What is expected =>
Starting with the first line of the data that follows, transcribe every line verbatim until the line containing "o = obj('area_rug', mb, M['rug'], bevel=.004);" has been transcribed.

## begin

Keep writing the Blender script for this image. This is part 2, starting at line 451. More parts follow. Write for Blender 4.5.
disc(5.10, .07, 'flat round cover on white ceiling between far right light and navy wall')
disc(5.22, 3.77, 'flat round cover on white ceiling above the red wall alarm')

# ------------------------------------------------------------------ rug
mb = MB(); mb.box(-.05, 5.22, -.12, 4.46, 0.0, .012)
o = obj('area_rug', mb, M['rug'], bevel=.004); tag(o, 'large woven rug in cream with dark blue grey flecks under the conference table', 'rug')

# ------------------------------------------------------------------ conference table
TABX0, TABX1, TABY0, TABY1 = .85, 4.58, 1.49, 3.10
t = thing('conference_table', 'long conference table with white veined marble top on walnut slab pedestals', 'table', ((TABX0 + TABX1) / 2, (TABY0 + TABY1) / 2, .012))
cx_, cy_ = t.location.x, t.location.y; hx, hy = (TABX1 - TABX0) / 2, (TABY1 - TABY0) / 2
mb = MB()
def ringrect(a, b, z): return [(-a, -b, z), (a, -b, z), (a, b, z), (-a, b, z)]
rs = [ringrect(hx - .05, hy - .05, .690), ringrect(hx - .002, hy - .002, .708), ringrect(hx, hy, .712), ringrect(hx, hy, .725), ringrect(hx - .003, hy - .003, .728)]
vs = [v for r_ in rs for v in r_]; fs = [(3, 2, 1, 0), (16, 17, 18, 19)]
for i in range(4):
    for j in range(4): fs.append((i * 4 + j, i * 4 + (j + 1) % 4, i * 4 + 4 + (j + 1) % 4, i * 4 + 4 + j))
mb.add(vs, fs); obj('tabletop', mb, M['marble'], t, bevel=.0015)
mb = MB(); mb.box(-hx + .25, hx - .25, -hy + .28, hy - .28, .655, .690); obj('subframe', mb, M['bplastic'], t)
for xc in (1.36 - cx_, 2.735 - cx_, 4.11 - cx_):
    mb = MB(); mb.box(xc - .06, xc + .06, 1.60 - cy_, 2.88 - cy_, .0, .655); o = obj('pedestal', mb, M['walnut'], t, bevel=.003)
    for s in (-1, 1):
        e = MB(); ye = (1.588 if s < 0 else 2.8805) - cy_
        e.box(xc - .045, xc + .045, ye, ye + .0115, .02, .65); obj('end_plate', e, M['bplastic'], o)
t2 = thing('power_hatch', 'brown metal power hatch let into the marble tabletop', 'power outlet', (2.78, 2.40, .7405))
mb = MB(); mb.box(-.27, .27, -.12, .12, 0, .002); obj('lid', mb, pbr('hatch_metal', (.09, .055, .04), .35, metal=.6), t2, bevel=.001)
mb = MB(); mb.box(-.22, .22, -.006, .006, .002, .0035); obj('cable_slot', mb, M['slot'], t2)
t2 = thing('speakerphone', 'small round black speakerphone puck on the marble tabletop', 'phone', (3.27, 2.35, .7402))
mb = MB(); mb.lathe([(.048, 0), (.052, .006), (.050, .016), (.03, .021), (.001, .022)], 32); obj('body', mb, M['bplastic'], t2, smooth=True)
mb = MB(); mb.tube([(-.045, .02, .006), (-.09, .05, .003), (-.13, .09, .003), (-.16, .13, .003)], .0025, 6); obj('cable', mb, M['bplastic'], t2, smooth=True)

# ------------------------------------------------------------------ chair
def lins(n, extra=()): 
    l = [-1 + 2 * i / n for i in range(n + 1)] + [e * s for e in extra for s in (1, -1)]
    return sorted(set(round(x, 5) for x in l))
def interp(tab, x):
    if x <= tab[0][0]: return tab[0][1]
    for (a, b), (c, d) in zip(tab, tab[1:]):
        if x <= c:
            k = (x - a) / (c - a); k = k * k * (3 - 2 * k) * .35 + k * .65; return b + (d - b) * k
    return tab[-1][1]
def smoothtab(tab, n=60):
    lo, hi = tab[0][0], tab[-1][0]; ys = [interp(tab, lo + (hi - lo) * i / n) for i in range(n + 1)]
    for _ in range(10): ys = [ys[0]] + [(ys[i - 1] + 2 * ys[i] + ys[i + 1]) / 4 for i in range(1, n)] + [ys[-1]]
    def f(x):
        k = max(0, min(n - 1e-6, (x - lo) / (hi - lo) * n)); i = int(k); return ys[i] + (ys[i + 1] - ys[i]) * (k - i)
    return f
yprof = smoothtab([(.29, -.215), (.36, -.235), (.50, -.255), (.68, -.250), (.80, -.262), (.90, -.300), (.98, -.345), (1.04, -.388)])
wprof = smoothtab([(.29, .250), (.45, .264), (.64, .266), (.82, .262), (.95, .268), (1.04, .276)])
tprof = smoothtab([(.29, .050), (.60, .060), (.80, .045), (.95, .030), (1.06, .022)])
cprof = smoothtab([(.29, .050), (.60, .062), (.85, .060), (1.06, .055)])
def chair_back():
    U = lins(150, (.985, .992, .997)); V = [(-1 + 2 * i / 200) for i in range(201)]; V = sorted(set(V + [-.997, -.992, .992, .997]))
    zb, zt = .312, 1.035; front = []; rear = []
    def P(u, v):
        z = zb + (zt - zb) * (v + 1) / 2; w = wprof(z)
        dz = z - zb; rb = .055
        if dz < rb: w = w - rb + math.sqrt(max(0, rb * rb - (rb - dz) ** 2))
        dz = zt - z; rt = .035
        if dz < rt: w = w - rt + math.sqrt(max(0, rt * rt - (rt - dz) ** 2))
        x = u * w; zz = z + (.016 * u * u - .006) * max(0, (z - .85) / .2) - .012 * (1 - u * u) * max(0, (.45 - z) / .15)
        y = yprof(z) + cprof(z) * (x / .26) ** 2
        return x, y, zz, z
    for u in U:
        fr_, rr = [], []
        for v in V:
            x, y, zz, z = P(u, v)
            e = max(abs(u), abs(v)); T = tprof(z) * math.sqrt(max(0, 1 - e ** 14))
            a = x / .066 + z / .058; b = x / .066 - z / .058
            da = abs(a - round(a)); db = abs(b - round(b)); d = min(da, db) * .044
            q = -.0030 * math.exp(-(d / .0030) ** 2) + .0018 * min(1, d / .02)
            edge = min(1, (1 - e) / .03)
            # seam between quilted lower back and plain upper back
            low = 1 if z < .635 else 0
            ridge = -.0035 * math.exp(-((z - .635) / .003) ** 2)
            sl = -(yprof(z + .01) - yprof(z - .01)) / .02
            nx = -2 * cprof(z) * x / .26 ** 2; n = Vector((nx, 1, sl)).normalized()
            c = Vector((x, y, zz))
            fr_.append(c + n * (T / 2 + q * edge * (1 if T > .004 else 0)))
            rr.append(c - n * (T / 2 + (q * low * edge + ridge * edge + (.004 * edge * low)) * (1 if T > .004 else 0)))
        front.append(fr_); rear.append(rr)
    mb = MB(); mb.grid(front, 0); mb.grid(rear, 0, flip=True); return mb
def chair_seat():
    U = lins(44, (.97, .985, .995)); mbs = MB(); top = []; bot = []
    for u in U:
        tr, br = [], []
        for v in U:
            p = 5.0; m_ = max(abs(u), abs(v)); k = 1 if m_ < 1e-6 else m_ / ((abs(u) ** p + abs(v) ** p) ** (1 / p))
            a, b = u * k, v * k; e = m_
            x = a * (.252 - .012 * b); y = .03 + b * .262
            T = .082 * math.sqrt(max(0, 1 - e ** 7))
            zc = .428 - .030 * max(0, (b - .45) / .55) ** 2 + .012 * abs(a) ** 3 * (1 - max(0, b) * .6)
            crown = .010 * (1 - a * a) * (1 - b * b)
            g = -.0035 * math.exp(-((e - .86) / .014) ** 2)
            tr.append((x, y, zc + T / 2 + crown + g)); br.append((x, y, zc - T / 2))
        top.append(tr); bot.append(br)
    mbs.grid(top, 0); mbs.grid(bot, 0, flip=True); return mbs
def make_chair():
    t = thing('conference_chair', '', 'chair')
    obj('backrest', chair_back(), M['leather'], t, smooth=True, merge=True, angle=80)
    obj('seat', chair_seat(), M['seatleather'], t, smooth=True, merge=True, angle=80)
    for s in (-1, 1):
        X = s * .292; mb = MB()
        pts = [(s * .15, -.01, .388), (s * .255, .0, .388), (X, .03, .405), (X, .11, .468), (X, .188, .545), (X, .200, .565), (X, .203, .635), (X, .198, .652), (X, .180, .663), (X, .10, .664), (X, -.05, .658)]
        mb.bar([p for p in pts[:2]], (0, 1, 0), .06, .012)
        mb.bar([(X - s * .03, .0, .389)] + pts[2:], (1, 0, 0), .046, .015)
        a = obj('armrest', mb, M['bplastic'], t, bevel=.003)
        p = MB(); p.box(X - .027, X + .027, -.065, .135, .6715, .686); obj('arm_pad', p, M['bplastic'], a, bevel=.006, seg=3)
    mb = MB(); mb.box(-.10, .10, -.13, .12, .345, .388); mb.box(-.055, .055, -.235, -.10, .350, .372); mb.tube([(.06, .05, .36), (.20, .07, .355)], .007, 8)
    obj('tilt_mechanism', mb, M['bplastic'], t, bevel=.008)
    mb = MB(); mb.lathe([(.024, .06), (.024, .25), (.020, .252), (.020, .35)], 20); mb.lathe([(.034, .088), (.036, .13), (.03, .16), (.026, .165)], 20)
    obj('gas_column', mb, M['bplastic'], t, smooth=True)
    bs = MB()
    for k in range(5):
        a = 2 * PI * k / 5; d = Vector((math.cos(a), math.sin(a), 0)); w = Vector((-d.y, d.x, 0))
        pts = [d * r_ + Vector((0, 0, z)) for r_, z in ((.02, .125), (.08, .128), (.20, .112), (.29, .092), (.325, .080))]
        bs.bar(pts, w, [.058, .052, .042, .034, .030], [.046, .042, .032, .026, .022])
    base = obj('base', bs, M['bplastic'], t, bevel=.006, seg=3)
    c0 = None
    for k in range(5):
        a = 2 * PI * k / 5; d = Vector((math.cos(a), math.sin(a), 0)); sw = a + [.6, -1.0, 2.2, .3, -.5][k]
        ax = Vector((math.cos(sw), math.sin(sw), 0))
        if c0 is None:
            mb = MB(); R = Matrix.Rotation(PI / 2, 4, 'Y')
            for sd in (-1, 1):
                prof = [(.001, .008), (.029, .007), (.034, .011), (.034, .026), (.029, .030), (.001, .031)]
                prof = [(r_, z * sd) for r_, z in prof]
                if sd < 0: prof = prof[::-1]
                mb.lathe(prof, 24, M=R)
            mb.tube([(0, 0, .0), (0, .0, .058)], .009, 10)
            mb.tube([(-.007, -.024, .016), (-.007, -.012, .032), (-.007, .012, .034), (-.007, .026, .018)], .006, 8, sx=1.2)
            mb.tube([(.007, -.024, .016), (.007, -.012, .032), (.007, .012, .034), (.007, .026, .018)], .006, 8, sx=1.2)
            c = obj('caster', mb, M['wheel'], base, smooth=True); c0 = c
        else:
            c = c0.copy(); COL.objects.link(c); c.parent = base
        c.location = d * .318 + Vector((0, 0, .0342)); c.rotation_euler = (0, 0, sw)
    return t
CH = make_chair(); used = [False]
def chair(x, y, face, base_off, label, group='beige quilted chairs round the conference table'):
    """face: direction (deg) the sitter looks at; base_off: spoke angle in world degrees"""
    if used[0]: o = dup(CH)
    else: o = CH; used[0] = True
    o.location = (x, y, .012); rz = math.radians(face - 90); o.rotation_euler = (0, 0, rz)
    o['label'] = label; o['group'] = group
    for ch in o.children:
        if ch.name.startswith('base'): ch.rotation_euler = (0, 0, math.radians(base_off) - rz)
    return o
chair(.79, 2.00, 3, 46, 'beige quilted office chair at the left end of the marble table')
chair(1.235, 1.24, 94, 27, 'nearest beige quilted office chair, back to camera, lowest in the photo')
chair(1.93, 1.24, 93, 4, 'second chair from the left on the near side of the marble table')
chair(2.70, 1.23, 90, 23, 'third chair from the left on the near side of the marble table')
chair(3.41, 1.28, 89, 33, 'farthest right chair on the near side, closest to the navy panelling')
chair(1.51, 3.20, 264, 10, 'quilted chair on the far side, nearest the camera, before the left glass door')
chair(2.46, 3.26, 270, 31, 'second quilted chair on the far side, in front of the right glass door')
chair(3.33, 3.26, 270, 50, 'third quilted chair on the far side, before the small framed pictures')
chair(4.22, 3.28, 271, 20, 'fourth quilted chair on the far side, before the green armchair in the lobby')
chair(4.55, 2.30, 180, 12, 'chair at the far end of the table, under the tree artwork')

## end

Task solution =>
Keep writing the Blender script for this image. This is part 2, starting at line 451. More parts follow. Write for Blender 4.5.
disc(5.10, .07, 'flat round cover on white ceiling between far right light and navy wall')
disc(5.22, 3.77, 'flat round cover on white ceiling above the red wall alarm')

# ------------------------------------------------------------------ rug
mb = MB(); mb.box(-.05, 5.22, -.12, 4.46, 0.0, .012)
o = obj('area_rug', mb, M['rug'], bevel=.004); tag(o, 'large woven rug in cream with dark blue grey flecks under the conference table', 'rug')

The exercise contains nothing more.